Proposify and Strong Customer Authentication (SCA) - Questions and Answers

Melissa Gunn
Melissa Gunn
  • Updated

Online fraud is a serious problem that affects everyone. To help protect its people, the European Economic Area (EEA) passed the second Payment Services Directive (PSD2). This means businesses in the EEA will be using Strong Customer Authentication (SCA) for online transactions from clients within the EEA.

What does that mean? If you have

  1. A Stripe account integrated with Proposify and based in the EEA, and

  2. Collect payments from someone else whose card is based in the EEA,

That user will need to verify their identity in order for the payment to process. There are certain exceptions, but most payments will require that extra step.

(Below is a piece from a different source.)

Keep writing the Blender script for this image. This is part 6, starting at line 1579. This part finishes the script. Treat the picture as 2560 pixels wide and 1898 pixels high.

Have a bunch of questions about what this means to you as a Proposify user? Here’s a bunch of answers:

I’m based outside of the EEA. Will this affect me? 

Nope! This only applies to online transactions from companies in the EEA to cardholders in the EEA. 

I’m based in the EEA, but my clients live outside of the EEA. Will this affect me? 

Also nope! This only applies to online transactions from companies in the EEA to cardholders in the EEA. 

Is there anything I need to do?

Keep being awesome. We’ve got this all fixed up on our end.

Will I need to use SCA to pay for a Proposify subscription? 

We're based in Canada and this only affects transactions where the businesses and the payer have banks in the EEA. You will not need to use SCA to pay for a Proposify subscription.